▽

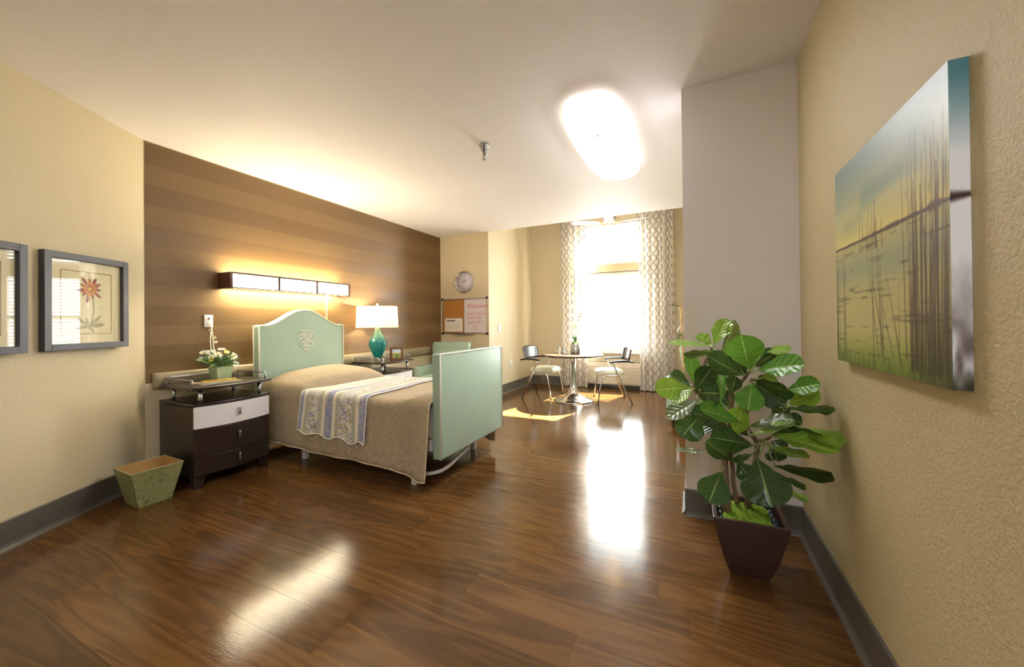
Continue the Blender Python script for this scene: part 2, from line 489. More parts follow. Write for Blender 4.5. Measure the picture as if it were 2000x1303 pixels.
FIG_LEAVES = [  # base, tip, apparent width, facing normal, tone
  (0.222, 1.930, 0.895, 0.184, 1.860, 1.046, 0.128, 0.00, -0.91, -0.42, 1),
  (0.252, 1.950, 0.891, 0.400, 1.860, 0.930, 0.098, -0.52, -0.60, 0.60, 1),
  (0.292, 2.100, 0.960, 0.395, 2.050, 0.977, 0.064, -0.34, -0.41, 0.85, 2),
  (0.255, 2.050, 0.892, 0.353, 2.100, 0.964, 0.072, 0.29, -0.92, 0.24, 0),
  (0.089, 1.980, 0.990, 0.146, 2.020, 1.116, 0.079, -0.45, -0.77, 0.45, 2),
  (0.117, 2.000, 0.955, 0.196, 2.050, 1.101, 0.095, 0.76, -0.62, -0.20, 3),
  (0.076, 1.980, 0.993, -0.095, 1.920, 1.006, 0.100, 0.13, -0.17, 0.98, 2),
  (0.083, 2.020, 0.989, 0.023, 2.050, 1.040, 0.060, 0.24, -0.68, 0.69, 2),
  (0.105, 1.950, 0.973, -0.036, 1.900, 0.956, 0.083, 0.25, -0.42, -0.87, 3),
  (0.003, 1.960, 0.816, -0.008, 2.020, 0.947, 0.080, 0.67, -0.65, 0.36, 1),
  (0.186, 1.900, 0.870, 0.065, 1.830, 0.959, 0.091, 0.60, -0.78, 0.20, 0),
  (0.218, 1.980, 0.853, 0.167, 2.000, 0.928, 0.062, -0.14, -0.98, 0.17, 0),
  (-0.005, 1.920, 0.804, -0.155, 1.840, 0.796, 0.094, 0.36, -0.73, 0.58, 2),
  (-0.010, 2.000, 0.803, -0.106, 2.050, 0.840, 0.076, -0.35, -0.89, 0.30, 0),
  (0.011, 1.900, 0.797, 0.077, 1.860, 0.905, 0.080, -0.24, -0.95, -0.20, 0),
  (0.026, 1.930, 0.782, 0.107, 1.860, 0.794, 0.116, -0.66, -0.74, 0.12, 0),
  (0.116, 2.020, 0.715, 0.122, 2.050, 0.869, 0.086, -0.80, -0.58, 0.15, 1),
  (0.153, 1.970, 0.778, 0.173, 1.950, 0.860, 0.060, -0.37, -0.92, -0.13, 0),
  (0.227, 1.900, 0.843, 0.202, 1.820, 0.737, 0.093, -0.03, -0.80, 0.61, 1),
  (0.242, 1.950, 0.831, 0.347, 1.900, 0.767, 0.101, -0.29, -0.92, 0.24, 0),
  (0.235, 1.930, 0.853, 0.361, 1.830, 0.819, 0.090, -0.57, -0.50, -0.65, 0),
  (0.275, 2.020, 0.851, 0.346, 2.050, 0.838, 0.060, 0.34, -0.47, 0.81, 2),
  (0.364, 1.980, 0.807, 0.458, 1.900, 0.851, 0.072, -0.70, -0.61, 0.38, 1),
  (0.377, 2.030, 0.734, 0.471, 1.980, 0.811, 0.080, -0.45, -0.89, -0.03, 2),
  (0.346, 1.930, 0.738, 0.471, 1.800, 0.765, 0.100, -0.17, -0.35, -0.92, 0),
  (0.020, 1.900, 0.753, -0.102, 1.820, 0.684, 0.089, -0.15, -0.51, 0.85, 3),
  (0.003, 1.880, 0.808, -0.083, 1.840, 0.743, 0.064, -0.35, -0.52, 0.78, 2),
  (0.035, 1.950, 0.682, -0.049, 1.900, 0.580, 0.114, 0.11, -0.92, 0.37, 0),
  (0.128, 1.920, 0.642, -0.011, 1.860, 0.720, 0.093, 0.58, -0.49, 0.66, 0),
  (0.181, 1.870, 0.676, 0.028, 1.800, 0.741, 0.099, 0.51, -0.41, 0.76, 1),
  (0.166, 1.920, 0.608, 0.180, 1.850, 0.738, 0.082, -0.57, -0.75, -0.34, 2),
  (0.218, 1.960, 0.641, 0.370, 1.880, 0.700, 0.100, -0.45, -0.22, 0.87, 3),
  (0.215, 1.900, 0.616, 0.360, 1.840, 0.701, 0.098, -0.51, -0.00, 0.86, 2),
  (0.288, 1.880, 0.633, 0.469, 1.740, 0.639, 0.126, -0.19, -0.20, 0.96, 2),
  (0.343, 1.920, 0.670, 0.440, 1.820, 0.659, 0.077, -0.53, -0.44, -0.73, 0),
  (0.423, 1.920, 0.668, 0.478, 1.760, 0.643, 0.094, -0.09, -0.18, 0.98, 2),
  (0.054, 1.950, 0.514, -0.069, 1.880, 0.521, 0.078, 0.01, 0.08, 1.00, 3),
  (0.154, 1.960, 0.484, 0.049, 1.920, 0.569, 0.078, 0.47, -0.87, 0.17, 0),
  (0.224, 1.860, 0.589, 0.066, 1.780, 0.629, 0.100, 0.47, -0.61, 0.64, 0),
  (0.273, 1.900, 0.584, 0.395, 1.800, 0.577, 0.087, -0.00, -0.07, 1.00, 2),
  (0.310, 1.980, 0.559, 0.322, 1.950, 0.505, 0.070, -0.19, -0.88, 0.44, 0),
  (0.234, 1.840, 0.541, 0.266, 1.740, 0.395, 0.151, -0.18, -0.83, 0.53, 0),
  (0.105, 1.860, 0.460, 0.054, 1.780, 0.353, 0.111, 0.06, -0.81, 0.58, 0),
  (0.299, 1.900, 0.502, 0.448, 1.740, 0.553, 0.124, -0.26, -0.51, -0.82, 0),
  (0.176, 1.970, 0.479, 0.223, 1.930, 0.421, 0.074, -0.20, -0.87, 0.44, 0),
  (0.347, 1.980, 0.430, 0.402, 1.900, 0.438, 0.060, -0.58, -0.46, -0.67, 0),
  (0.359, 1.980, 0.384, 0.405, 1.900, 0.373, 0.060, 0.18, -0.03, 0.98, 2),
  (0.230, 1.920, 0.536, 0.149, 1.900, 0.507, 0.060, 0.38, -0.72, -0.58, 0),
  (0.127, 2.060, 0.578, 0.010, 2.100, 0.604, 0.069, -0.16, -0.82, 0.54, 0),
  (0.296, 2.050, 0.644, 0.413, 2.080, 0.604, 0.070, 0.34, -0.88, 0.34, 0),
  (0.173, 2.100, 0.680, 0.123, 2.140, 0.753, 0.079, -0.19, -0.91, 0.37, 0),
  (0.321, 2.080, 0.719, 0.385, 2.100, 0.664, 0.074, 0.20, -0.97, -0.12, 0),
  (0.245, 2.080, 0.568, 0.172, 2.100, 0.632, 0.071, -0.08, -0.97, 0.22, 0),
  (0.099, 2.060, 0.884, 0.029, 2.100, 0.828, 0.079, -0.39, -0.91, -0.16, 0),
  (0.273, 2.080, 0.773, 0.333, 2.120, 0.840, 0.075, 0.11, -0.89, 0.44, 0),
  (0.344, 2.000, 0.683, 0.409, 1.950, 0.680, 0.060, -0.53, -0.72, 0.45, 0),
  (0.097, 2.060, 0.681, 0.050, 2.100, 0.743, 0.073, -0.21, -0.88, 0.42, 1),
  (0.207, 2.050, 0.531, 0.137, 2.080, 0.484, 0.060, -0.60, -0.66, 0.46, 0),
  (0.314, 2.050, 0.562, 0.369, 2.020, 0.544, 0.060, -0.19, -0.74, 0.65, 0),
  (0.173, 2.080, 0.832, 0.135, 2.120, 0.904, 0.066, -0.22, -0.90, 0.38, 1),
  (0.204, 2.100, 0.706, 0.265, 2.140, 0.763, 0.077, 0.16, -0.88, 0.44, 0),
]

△

**The request:** Reproduce each line exactly, please, except for any pictures.

**Expected output:**
Continue the Blender Python script for this scene: part 2, from line 489. More parts follow. Write for Blender 4.5. Measure the picture as if it were 2000x1303 pixels.
FIG_LEAVES = [  # base, tip, apparent width, facing normal, tone
  (0.222, 1.930, 0.895, 0.184, 1.860, 1.046, 0.128, 0.00, -0.91, -0.42, 1),
  (0.252, 1.950, 0.891, 0.400, 1.860, 0.930, 0.098, -0.52, -0.60, 0.60, 1),
  (0.292, 2.100, 0.960, 0.395, 2.050, 0.977, 0.064, -0.34, -0.41, 0.85, 2),
  (0.255, 2.050, 0.892, 0.353, 2.100, 0.964, 0.072, 0.29, -0.92, 0.24, 0),
  (0.089, 1.980, 0.990, 0.146, 2.020, 1.116, 0.079, -0.45, -0.77, 0.45, 2),
  (0.117, 2.000, 0.955, 0.196, 2.050, 1.101, 0.095, 0.76, -0.62, -0.20, 3),
  (0.076, 1.980, 0.993, -0.095, 1.920, 1.006, 0.100, 0.13, -0.17, 0.98, 2),
  (0.083, 2.020, 0.989, 0.023, 2.050, 1.040, 0.060, 0.24, -0.68, 0.69, 2),
  (0.105, 1.950, 0.973, -0.036, 1.900, 0.956, 0.083, 0.25, -0.42, -0.87, 3),
  (0.003, 1.960, 0.816, -0.008, 2.020, 0.947, 0.080, 0.67, -0.65, 0.36, 1),
  (0.186, 1.900, 0.870, 0.065, 1.830, 0.959, 0.091, 0.60, -0.78, 0.20, 0),
  (0.218, 1.980, 0.853, 0.167, 2.000, 0.928, 0.062, -0.14, -0.98, 0.17, 0),
  (-0.005, 1.920, 0.804, -0.155, 1.840, 0.796, 0.094, 0.36, -0.73, 0.58, 2),
  (-0.010, 2.000, 0.803, -0.106, 2.050, 0.840, 0.076, -0.35, -0.89, 0.30, 0),
  (0.011, 1.900, 0.797, 0.077, 1.860, 0.905, 0.080, -0.24, -0.95, -0.20, 0),
  (0.026, 1.930, 0.782, 0.107, 1.860, 0.794, 0.116, -0.66, -0.74, 0.12, 0),
  (0.116, 2.020, 0.715, 0.122, 2.050, 0.869, 0.086, -0.80, -0.58, 0.15, 1),
  (0.153, 1.970, 0.778, 0.173, 1.950, 0.860, 0.060, -0.37, -0.92, -0.13, 0),
  (0.227, 1.900, 0.843, 0.202, 1.820, 0.737, 0.093, -0.03, -0.80, 0.61, 1),
  (0.242, 1.950, 0.831, 0.347, 1.900, 0.767, 0.101, -0.29, -0.92, 0.24, 0),
  (0.235, 1.930, 0.853, 0.361, 1.830, 0.819, 0.090, -0.57, -0.50, -0.65, 0),
  (0.275, 2.020, 0.851, 0.346, 2.050, 0.838, 0.060, 0.34, -0.47, 0.81, 2),
  (0.364, 1.980, 0.807, 0.458, 1.900, 0.851, 0.072, -0.70, -0.61, 0.38, 1),
  (0.377, 2.030, 0.734, 0.471, 1.980, 0.811, 0.080, -0.45, -0.89, -0.03, 2),
  (0.346, 1.930, 0.738, 0.471, 1.800, 0.765, 0.100, -0.17, -0.35, -0.92, 0),
  (0.020, 1.900, 0.753, -0.102, 1.820, 0.684, 0.089, -0.15, -0.51, 0.85, 3),
  (0.003, 1.880, 0.808, -0.083, 1.840, 0.743, 0.064, -0.35, -0.52, 0.78, 2),
  (0.035, 1.950, 0.682, -0.049, 1.900, 0.580, 0.114, 0.11, -0.92, 0.37, 0),
  (0.128, 1.920, 0.642, -0.011, 1.860, 0.720, 0.093, 0.58, -0.49, 0.66, 0),
  (0.181, 1.870, 0.676, 0.028, 1.800, 0.741, 0.099, 0.51, -0.41, 0.76, 1),
  (0.166, 1.920, 0.608, 0.180, 1.850, 0.738, 0.082, -0.57, -0.75, -0.34, 2),
  (0.218, 1.960, 0.641, 0.370, 1.880, 0.700, 0.100, -0.45, -0.22, 0.87, 3),
  (0.215, 1.900, 0.616, 0.360, 1.840, 0.701, 0.098, -0.51, -0.00, 0.86, 2),
  (0.288, 1.880, 0.633, 0.469, 1.740, 0.639, 0.126, -0.19, -0.20, 0.96, 2),
  (0.343, 1.920, 0.670, 0.440, 1.820, 0.659, 0.077, -0.53, -0.44, -0.73, 0),
  (0.423, 1.920, 0.668, 0.478, 1.760, 0.643, 0.094, -0.09, -0.18, 0.98, 2),
  (0.054, 1.950, 0.514, -0.069, 1.880, 0.521, 0.078, 0.01, 0.08, 1.00, 3),
  (0.154, 1.960, 0.484, 0.049, 1.920, 0.569, 0.078, 0.47, -0.87, 0.17, 0),
  (0.224, 1.860, 0.589, 0.066, 1.780, 0.629, 0.100, 0.47, -0.61, 0.64, 0),
  (0.273, 1.900, 0.584, 0.395, 1.800, 0.577, 0.087, -0.00, -0.07, 1.00, 2),
  (0.310, 1.980, 0.559, 0.322, 1.950, 0.505, 0.070, -0.19, -0.88, 0.44, 0),
  (0.234, 1.840, 0.541, 0.266, 1.740, 0.395, 0.151, -0.18, -0.83, 0.53, 0),
  (0.105, 1.860, 0.460, 0.054, 1.780, 0.353, 0.111, 0.06, -0.81, 0.58, 0),
  (0.299, 1.900, 0.502, 0.448, 1.740, 0.553, 0.124, -0.26, -0.51, -0.82, 0),
  (0.176, 1.970, 0.479, 0.223, 1.930, 0.421, 0.074, -0.20, -0.87, 0.44, 0),
  (0.347, 1.980, 0.430, 0.402, 1.900, 0.438, 0.060, -0.58, -0.46, -0.67, 0),
  (0.359, 1.980, 0.384, 0.405, 1.900, 0.373, 0.060, 0.18, -0.03, 0.98, 2),
  (0.230, 1.920, 0.536, 0.149, 1.900, 0.507, 0.060, 0.38, -0.72, -0.58, 0),
  (0.127, 2.060, 0.578, 0.010, 2.100, 0.604, 0.069, -0.16, -0.82, 0.54, 0),
  (0.296, 2.050, 0.644, 0.413, 2.080, 0.604, 0.070, 0.34, -0.88, 0.34, 0),
  (0.173, 2.100, 0.680, 0.123, 2.140, 0.753, 0.079, -0.19, -0.91, 0.37, 0),
  (0.321, 2.080, 0.719, 0.385, 2.100, 0.664, 0.074, 0.20, -0.97, -0.12, 0),
  (0.245, 2.080, 0.568, 0.172, 2.100, 0.632, 0.071, -0.08, -0.97, 0.22, 0),
  (0.099, 2.060, 0.884, 0.029, 2.100, 0.828, 0.079, -0.39, -0.91, -0.16, 0),
  (0.273, 2.080, 0.773, 0.333, 2.120, 0.840, 0.075, 0.11, -0.89, 0.44, 0),
  (0.344, 2.000, 0.683, 0.409, 1.950, 0.680, 0.060, -0.53, -0.72, 0.45, 0),
  (0.097, 2.060, 0.681, 0.050, 2.100, 0.743, 0.073, -0.21, -0.88, 0.42, 1),
  (0.207, 2.050, 0.531, 0.137, 2.080, 0.484, 0.060, -0.60, -0.66, 0.46, 0),
  (0.314, 2.050, 0.562, 0.369, 2.020, 0.544, 0.060, -0.19, -0.74, 0.65, 0),
  (0.173, 2.080, 0.832, 0.135, 2.120, 0.904, 0.066, -0.22, -0.90, 0.38, 1),
  (0.204, 2.100, 0.706, 0.265, 2.140, 0.763, 0.077, 0.16, -0.88, 0.44, 0),
]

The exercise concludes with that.